Connectedness as a business-owner is deeply important to Firtle, whether to other women entrepreneurs, to other New Yorkers or to other rum-drinkers. “ I’m such a proud New Yorker,” she says, “My maternal grandfather owned a bar on Flatbush Ave. It feels like it’s in my blood to follow in those footsteps. Just being able to create jobs, hopefully more over time and over time give back to the community — that’s pretty awesome. We just got placed at Radio City Music Hall, and my parents were saying how blown away my grandparents would have been.

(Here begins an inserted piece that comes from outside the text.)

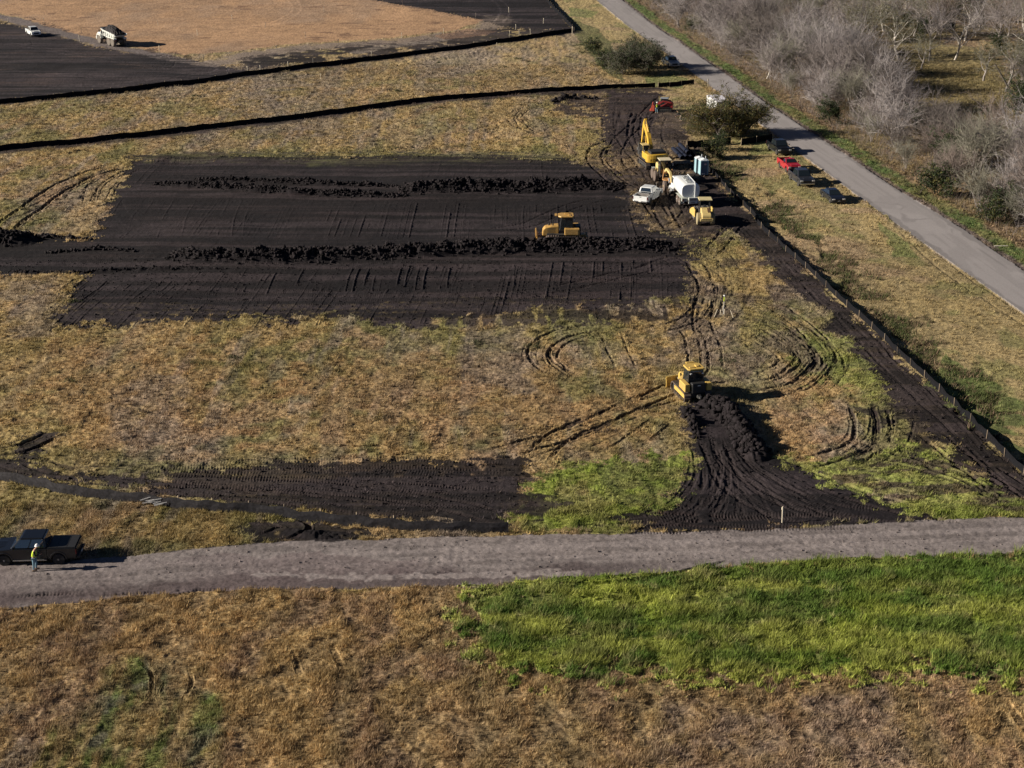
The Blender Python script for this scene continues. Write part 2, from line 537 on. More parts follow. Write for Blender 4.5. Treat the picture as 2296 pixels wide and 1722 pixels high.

“One of the reasons I’m so happy in doing what I do now is that it’s extremely tangible. When I was on Wall St. I was making a lot of money trading stocks — but I couldn’t touch it. Now, it’s so fucking cool to be able to make something good with my hands, share it, drink it with people. There aren’t words for how cool that is.” And then she hops up from the table and strides back into the distillery. It’s time to add the molasses to the tanks.